>> START DATA SHOWN

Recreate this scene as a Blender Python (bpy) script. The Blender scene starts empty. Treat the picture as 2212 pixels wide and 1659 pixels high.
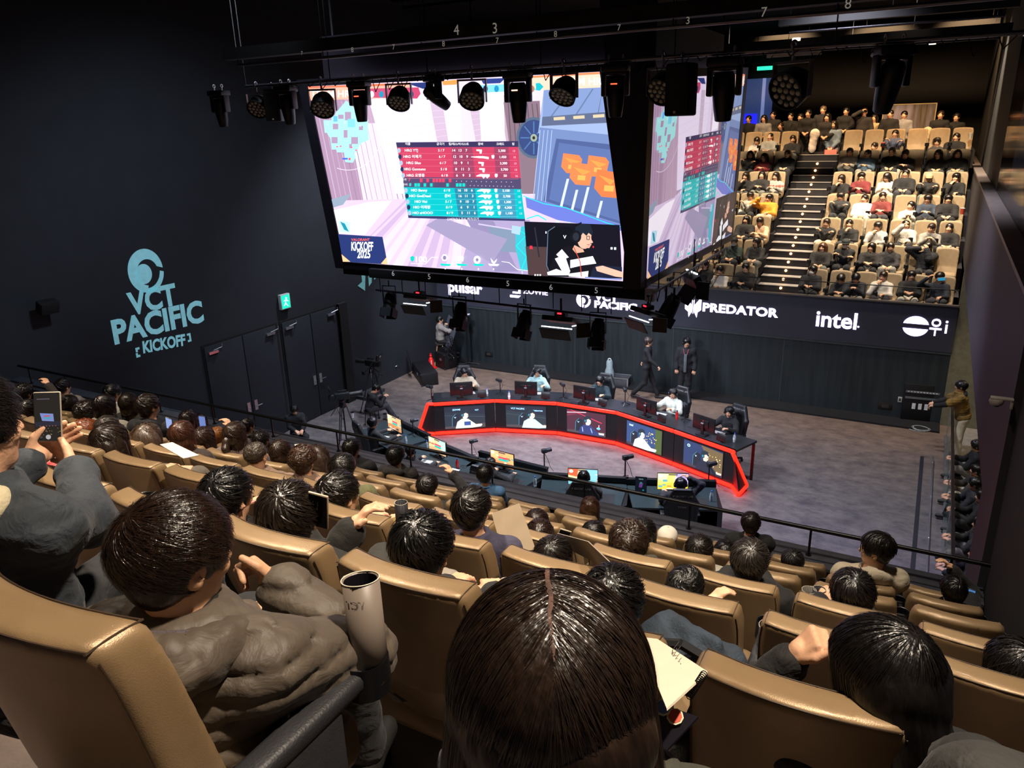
import bpy, bmesh, math, random
import numpy as np
from mathutils import Vector, Matrix, Euler
random.seed(7); RNG=np.random.default_rng(5)
SC=bpy.context.scene; COL=SC.collection; PI=math.pi
# ---------------------------------------------------------------- camera
F=1643.84; YAW,PITCH,ROLL=map(math.radians,(29.088,18.670,-1.679)); CAMH=7.8
_cy,_sy=math.cos(YAW),math.sin(YAW)
_fw=np.array([-_sy*math.cos(PITCH),_cy*math.cos(PITCH),-math.sin(PITCH)])
_rt=np.array([_cy,_sy,0.]); _up=np.cross(_rt,_fw)
_r2=_rt*math.cos(ROLL)+_up*math.sin(ROLL); _u2=-_rt*math.sin(ROLL)+_up*math.cos(ROLL)
RM=np.array([_r2,-_u2,_fw]); EYE=np.array([0,0,CAMH])
def ray(x,y): return RM.T@np.array([(x-1106)/F,(y-829.5)/F,1.])
def atz(x,y,z): d=ray(x,y); return EYE+d*(z-CAMH)/d[2]
def aty(x,y,Y): d=ray(x,y); return EYE+d*Y/d[1]
def atx(x,y,X): d=ray(x,y); return EYE+d*X/d[0]
def proj(P):
    q=RM@(np.asarray(P,float)-EYE); return q[0]/q[2]*F+1106,q[1]/q[2]*F+829.5,q[2]
cam=bpy.data.cameras.new('camera'); camo=bpy.data.objects.new('camera',cam); COL.objects.link(camo)
M=Matrix(((_r2[0],_u2[0],-_fw[0],0),(_r2[1],_u2[1],-_fw[1],0),(_r2[2],_u2[2],-_fw[2],CAMH),(0,0,0,1)))
camo.matrix_world=M; cam.sensor_width=36; cam.lens=F/2212*36; cam.clip_start=.05; cam.clip_end=200
SC.camera=camo
# ---------------------------------------------------------------- materials
_mats={}
def srgb(c):
    if isinstance(c,str):
        c=c.lstrip('#'); c=c if len(c)==6 else ''.join(k*2 for k in c); c=[int(c[i:i+2],16)/255 for i in (0,2,4)]
    return tuple((x/12.92 if x<=.04045 else ((x+.055)/1.055)**2.4) for x in c)
def mat(col,rough=.6,metal=0.,var=.12,vscale=8.,bump=0.,bscale=60.,emit=None,es=0.,spec=.5,name=None,coat=0.,sheen=0.,stretch=None,alpha=None,trans=0.,color2=None,wave=None,bdist=.01,dist=0.):
    key=(str(col),rough,metal,var,vscale,bump,bscale,str(emit),es,spec,coat,sheen,str(stretch),alpha,trans,str(color2),wave,bdist,dist)
    if key in _mats: return _mats[key]
    m=bpy.data.materials.new(name or 'surface'); m.use_nodes=True; nt=m.node_tree; N=nt.nodes; L=nt.links
    b=N['Principled BSDF']; c=srgb(col)
    b.inputs['Roughness'].default_value=rough; b.inputs['Metallic'].default_value=metal
    b.inputs['Specular IOR Level'].default_value=spec; b.inputs['Coat Weight'].default_value=coat
    b.inputs['Sheen Weight'].default_value=sheen; b.inputs['Transmission Weight'].default_value=trans
    if alpha is not None: b.inputs['Alpha'].default_value=alpha
    tc=N.new('ShaderNodeTexCoord'); src=tc.outputs['Object']
    if stretch:
        mp=N.new('ShaderNodeMapping'); mp.inputs['Scale'].default_value=stretch; L.new(src,mp.inputs[0]); src=mp.outputs[0]
    if var>0 or color2:
        n=N.new('ShaderNodeTexNoise'); n.inputs['Scale'].default_value=vscale; n.inputs['Detail'].default_value=4; L.new(src,n.inputs['Vector'])
        r=N.new('ShaderNodeValToRGB'); L.new(n.outputs[0],r.inputs[0])
        c2=srgb(color2) if color2 else tuple(min(1,x*(1+var)) for x in c)
        c1=c if color2 else tuple(x*(1-var) for x in c)
        r.color_ramp.elements[0].position=.35; r.color_ramp.elements[1].position=.65
        r.color_ramp.elements[0].color=(*c1,1); r.color_ramp.elements[1].color=(*c2,1); L.new(r.outputs[0],b.inputs['Base Color'])
    else: b.inputs['Base Color'].default_value=(*c,1)
    if bump>0:
        n2=N.new('ShaderNodeTexNoise'); n2.inputs['Scale'].default_value=bscale; n2.inputs['Detail'].default_value=4; n2.inputs['Distortion'].default_value=dist; L.new(src,n2.inputs['Vector'])
        bp=N.new('ShaderNodeBump'); bp.inputs['Strength'].default_value=bump; bp.inputs['Distance'].default_value=bdist
        L.new(n2.outputs[0],bp.inputs['Height']); L.new(bp.outputs[0],b.inputs['Normal'])
    if emit is not None:
        b.inputs['Emission Color'].default_value=(*srgb(emit),1); b.inputs['Emission Strength'].default_value=es
    _mats[key]=m; return m
def attr_emit(name,strength,base=0.02):
    m=bpy.data.materials.new(name); m.use_nodes=True; N=m.node_tree.nodes; L=m.node_tree.links
    b=N['Principled BSDF']; a=N.new('ShaderNodeAttribute'); a.attribute_name='Col'
    b.inputs['Base Color'].default_value=(base,base,base,1); b.inputs['Roughness'].default_value=.4
    L.new(a.outputs['Color'],b.inputs['Emission Color']); b.inputs['Emission Strength'].default_value=strength
    return m
def hairmat(col,rough=.33,seed=0):
    key=('hair',col,rough)
    if key in _mats: return _mats[key]
    m=bpy.data.materials.new('hair_surface'); m.use_nodes=True; N=m.node_tree.nodes; L=m.node_tree.links
    b=N['Principled BSDF']; c=srgb(col); b.inputs['Roughness'].default_value=rough
    tc=N.new('ShaderNodeTexCoord'); n=N.new('ShaderNodeTexNoise'); n.inputs['Scale'].default_value=90; n.inputs['Detail'].default_value=2
    mp=N.new('ShaderNodeMapping'); mp.inputs['Scale'].default_value=(1,1,.25); L.new(tc.outputs['Object'],mp.inputs[0]); L.new(mp.outputs[0],n.inputs['Vector'])
    r=N.new('ShaderNodeValToRGB'); L.new(n.outputs[0],r.inputs[0])
    r.color_ramp.elements[0].position=.3; r.color_ramp.elements[1].position=.7
    r.color_ramp.elements[0].color=(*[x*.55 for x in c],1); r.color_ramp.elements[1].color=(*[min(1,x*1.5) for x in c],1)
    L.new(r.outputs[0],b.inputs['Base Color']); b.inputs['Specular IOR Level'].default_value=.55
    bp=N.new('ShaderNodeBump'); bp.inputs['Strength'].default_value=.6; bp.inputs['Distance'].default_value=.004; L.new(n.outputs[0],bp.inputs['Height']); L.new(bp.outputs[0],b.inputs['Normal'])
    _mats[key]=m; return m
def cloth(c,r=.85,b=.55,sc=11,d=.03): return mat(c,r,0,.12,9,b,sc,bdist=d,dist=.6,sheen=.05)
SKIN=mat('#dba988',.5,0,.08,20,.1,150,spec=.4,name='skin')
SKIN2=mat('#c99a78',.5,0,.08,20,.1,150,spec=.4,name='skin_tan')
LIP=mat('#a8615a',.45,name='lips'); BROW=mat('#1c1512',.6,name='brow_hair'); EYEM=mat('#14100f',.2,0,0,name='eye_dark')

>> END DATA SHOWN

Set down the material exactly, every line of it, except for the pictures.

### REPLY TO THE TASK
Recreate this scene as a Blender Python (bpy) script. The Blender scene starts empty. Treat the picture as 2212 pixels wide and 1659 pixels high.
import bpy, bmesh, math, random
import numpy as np
from mathutils import Vector, Matrix, Euler
random.seed(7); RNG=np.random.default_rng(5)
SC=bpy.context.scene; COL=SC.collection; PI=math.pi
# ---------------------------------------------------------------- camera
F=1643.84; YAW,PITCH,ROLL=map(math.radians,(29.088,18.670,-1.679)); CAMH=7.8
_cy,_sy=math.cos(YAW),math.sin(YAW)
_fw=np.array([-_sy*math.cos(PITCH),_cy*math.cos(PITCH),-math.sin(PITCH)])
_rt=np.array([_cy,_sy,0.]); _up=np.cross(_rt,_fw)
_r2=_rt*math.cos(ROLL)+_up*math.sin(ROLL); _u2=-_rt*math.sin(ROLL)+_up*math.cos(ROLL)
RM=np.array([_r2,-_u2,_fw]); EYE=np.array([0,0,CAMH])
def ray(x,y): return RM.T@np.array([(x-1106)/F,(y-829.5)/F,1.])
def atz(x,y,z): d=ray(x,y); return EYE+d*(z-CAMH)/d[2]
def aty(x,y,Y): d=ray(x,y); return EYE+d*Y/d[1]
def atx(x,y,X): d=ray(x,y); return EYE+d*X/d[0]
def proj(P):
    q=RM@(np.asarray(P,float)-EYE); return q[0]/q[2]*F+1106,q[1]/q[2]*F+829.5,q[2]
cam=bpy.data.cameras.new('camera'); camo=bpy.data.objects.new('camera',cam); COL.objects.link(camo)
M=Matrix(((_r2[0],_u2[0],-_fw[0],0),(_r2[1],_u2[1],-_fw[1],0),(_r2[2],_u2[2],-_fw[2],CAMH),(0,0,0,1)))
camo.matrix_world=M; cam.sensor_width=36; cam.lens=F/2212*36; cam.clip_start=.05; cam.clip_end=200
SC.camera=camo
# ---------------------------------------------------------------- materials
_mats={}
def srgb(c):
    if isinstance(c,str):
        c=c.lstrip('#'); c=c if len(c)==6 else ''.join(k*2 for k in c); c=[int(c[i:i+2],16)/255 for i in (0,2,4)]
    return tuple((x/12.92 if x<=.04045 else ((x+.055)/1.055)**2.4) for x in c)
def mat(col,rough=.6,metal=0.,var=.12,vscale=8.,bump=0.,bscale=60.,emit=None,es=0.,spec=.5,name=None,coat=0.,sheen=0.,stretch=None,alpha=None,trans=0.,color2=None,wave=None,bdist=.01,dist=0.):
    key=(str(col),rough,metal,var,vscale,bump,bscale,str(emit),es,spec,coat,sheen,str(stretch),alpha,trans,str(color2),wave,bdist,dist)
    if key in _mats: return _mats[key]
    m=bpy.data.materials.new(name or 'surface'); m.use_nodes=True; nt=m.node_tree; N=nt.nodes; L=nt.links
    b=N['Principled BSDF']; c=srgb(col)
    b.inputs['Roughness'].default_value=rough; b.inputs['Metallic'].default_value=metal
    b.inputs['Specular IOR Level'].default_value=spec; b.inputs['Coat Weight'].default_value=coat
    b.inputs['Sheen Weight'].default_value=sheen; b.inputs['Transmission Weight'].default_value=trans
    if alpha is not None: b.inputs['Alpha'].default_value=alpha
    tc=N.new('ShaderNodeTexCoord'); src=tc.outputs['Object']
    if stretch:
        mp=N.new('ShaderNodeMapping'); mp.inputs['Scale'].default_value=stretch; L.new(src,mp.inputs[0]); src=mp.outputs[0]
    if var>0 or color2:
        n=N.new('ShaderNodeTexNoise'); n.inputs['Scale'].default_value=vscale; n.inputs['Detail'].default_value=4; L.new(src,n.inputs['Vector'])
        r=N.new('ShaderNodeValToRGB'); L.new(n.outputs[0],r.inputs[0])
        c2=srgb(color2) if color2 else tuple(min(1,x*(1+var)) for x in c)
        c1=c if color2 else tuple(x*(1-var) for x in c)
        r.color_ramp.elements[0].position=.35; r.color_ramp.elements[1].position=.65
        r.color_ramp.elements[0].color=(*c1,1); r.color_ramp.elements[1].color=(*c2,1); L.new(r.outputs[0],b.inputs['Base Color'])
    else: b.inputs['Base Color'].default_value=(*c,1)
    if bump>0:
        n2=N.new('ShaderNodeTexNoise'); n2.inputs['Scale'].default_value=bscale; n2.inputs['Detail'].default_value=4; n2.inputs['Distortion'].default_value=dist; L.new(src,n2.inputs['Vector'])
        bp=N.new('ShaderNodeBump'); bp.inputs['Strength'].default_value=bump; bp.inputs['Distance'].default_value=bdist
        L.new(n2.outputs[0],bp.inputs['Height']); L.new(bp.outputs[0],b.inputs['Normal'])
    if emit is not None:
        b.inputs['Emission Color'].default_value=(*srgb(emit),1); b.inputs['Emission Strength'].default_value=es
    _mats[key]=m; return m
def attr_emit(name,strength,base=0.02):
    m=bpy.data.materials.new(name); m.use_nodes=True; N=m.node_tree.nodes; L=m.node_tree.links
    b=N['Principled BSDF']; a=N.new('ShaderNodeAttribute'); a.attribute_name='Col'
    b.inputs['Base Color'].default_value=(base,base,base,1); b.inputs['Roughness'].default_value=.4
    L.new(a.outputs['Color'],b.inputs['Emission Color']); b.inputs['Emission Strength'].default_value=strength
    return m
def hairmat(col,rough=.33,seed=0):
    key=('hair',col,rough)
    if key in _mats: return _mats[key]
    m=bpy.data.materials.new('hair_surface'); m.use_nodes=True; N=m.node_tree.nodes; L=m.node_tree.links
    b=N['Principled BSDF']; c=srgb(col); b.inputs['Roughness'].default_value=rough
    tc=N.new('ShaderNodeTexCoord'); n=N.new('ShaderNodeTexNoise'); n.inputs['Scale'].default_value=90; n.inputs['Detail'].default_value=2
    mp=N.new('ShaderNodeMapping'); mp.inputs['Scale'].default_value=(1,1,.25); L.new(tc.outputs['Object'],mp.inputs[0]); L.new(mp.outputs[0],n.inputs['Vector'])
    r=N.new('ShaderNodeValToRGB'); L.new(n.outputs[0],r.inputs[0])
    r.color_ramp.elements[0].position=.3; r.color_ramp.elements[1].position=.7
    r.color_ramp.elements[0].color=(*[x*.55 for x in c],1); r.color_ramp.elements[1].color=(*[min(1,x*1.5) for x in c],1)
    L.new(r.outputs[0],b.inputs['Base Color']); b.inputs['Specular IOR Level'].default_value=.55
    bp=N.new('ShaderNodeBump'); bp.inputs['Strength'].default_value=.6; bp.inputs['Distance'].default_value=.004; L.new(n.outputs[0],bp.inputs['Height']); L.new(bp.outputs[0],b.inputs['Normal'])
    _mats[key]=m; return m
def cloth(c,r=.85,b=.55,sc=11,d=.03): return mat(c,r,0,.12,9,b,sc,bdist=d,dist=.6,sheen=.05)
SKIN=mat('#dba988',.5,0,.08,20,.1,150,spec=.4,name='skin')
SKIN2=mat('#c99a78',.5,0,.08,20,.1,150,spec=.4,name='skin_tan')
LIP=mat('#a8615a',.45,name='lips'); BROW=mat('#1c1512',.6,name='brow_hair'); EYEM=mat('#14100f',.2,0,0,name='eye_dark')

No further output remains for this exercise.